The women had been picketing six days a week, sunup to sundown, since they met with him in January 2017 to present memorials of the death of Inez Milholland Boissevain. 




Back in January, he told them they were politically naive. They responded by vowing to picket the White House six days a week to demand his support of the Anthony Amendment to guarantee women the right to vote. It worked.

Wilson gave lukewarm support to woman suffrage during both political campaigns. During the 1912 presidential campaign against Theodore Roosevelt, Wilson and his opponent agreed on many reform measures such as child-labor laws and pro-union legislation. They differed, however, on woman suffrage. Roosevelt was in favor of recognizing the right of women to vote at the national level and Wilson was not. 

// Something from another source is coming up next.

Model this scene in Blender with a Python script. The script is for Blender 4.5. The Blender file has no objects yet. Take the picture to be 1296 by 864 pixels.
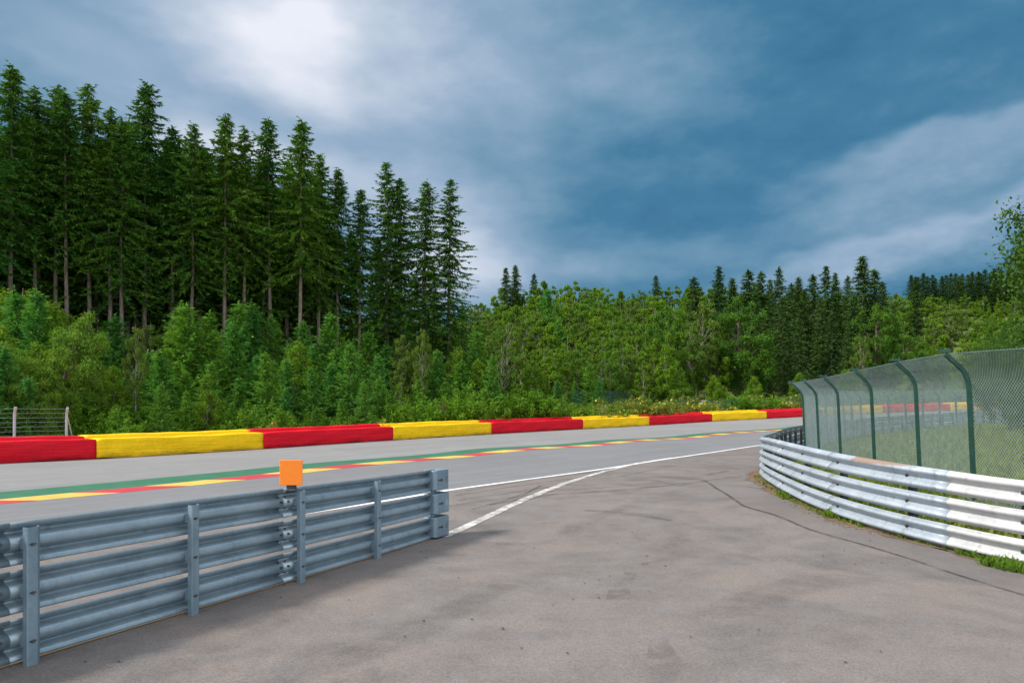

In his reelection campaign, his position was to leave the issue to the states.  He just ignored the daily picketing and peaceful suffrage demonstrators at the White House. As a former teacher at Bryn Mawr, and the father of two daughters who supported suffrage, he was under pressure to support the cause.


However, that changed on August 28, 1917. According to the Library of Congress in its "American Memory" archives, Wilson rode out of the White House gates that morning with his wife (his first wife died and he remarried in 1914) at his side, and tipped his hat toward the protestors as usual.

The suffragists then held high anti-World War I slogans on their placards in addition to pleas for Votes for Women. Later that day, the protestors clashed with outraged bystanders supporting the war. 

Many of the women were arrested and brought to the Lorton Workhouse for Women. The jailed suffragists included the two leaders of the National Women's Party, Alice Paul and Lucy Burns, and Vida Milholland, sister of Inez Milholland Boissevain. All three were trained by the Pankhurst suffragettes. Dorothy Day, currently up for sainthood in the Catholic Church, was also there.

The suffragists went on a hunger strike and were force-fed by their captors. Wilson, worried by publicity about the force-feeding, agreed to a suffrage amendment in January 1918. 

Congress soon enough after that passed the 19th Amendment and in 1920 Tennessee voted for the Amendment, bringing the number of ratifying states to two-thirds and enacting the Amendment.